The only workable alternative, I suspect, is a subscription channel with no advertisements, like the Disney Channel. There’s a market for it, but it seems that the majority of parents do not find advertising targeted to children so objectionable that they’re actually willing to pay for the alternative.
I think children’s television will get much worse if it becomes a good primarily purchased by parents for the consumption of their children, rather than a good selected by children and provisioned for by advertisers.
Whether its’ a good thing or a bad thing that children’s TV will get worse is up for debate–if the object is to get kids away from the TV, making TV suck might accomplish it (or it might just make kids watch TV for grownups instead).

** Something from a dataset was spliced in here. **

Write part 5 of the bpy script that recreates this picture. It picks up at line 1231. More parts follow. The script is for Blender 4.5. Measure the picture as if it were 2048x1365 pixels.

I’m horribly biased because even at twenty-eight about half of my favorite shows are children’s cartoons. Them sugary cereal commercials subsidize my “Young Justice” and “Legend of Korra”.
I’m under the impression, and perhaps mistakenly so, that there’s additional second order effects about this sort of advertising. Namely that by socializing children to it early, they become more prone to actually treating such ads with more credulity when they’re adults.
Adults are mostly aware of what advertisements do to them because they grew up watching them. Can you imagine how bad it would be if advertising to children was banned and the first time they saw the advertisements they were in control of their own money?! These people would be believing everything they saw on TV.
I am also a mom and I let my son watch advertisements. He doesn’t like them and can tell the difference between an ad and his shows. I don’t buy him everything he wants, only the things he needs. I also think that advertising things that are good for kids is great. I heard a radio ad today about spending more time in the outdoors (i.e. going to the forest, having a picnic or just playing outside.) I think there should be more of those types of ads running.
I do agree that junk food and products that aren’t good for kids should not be on running.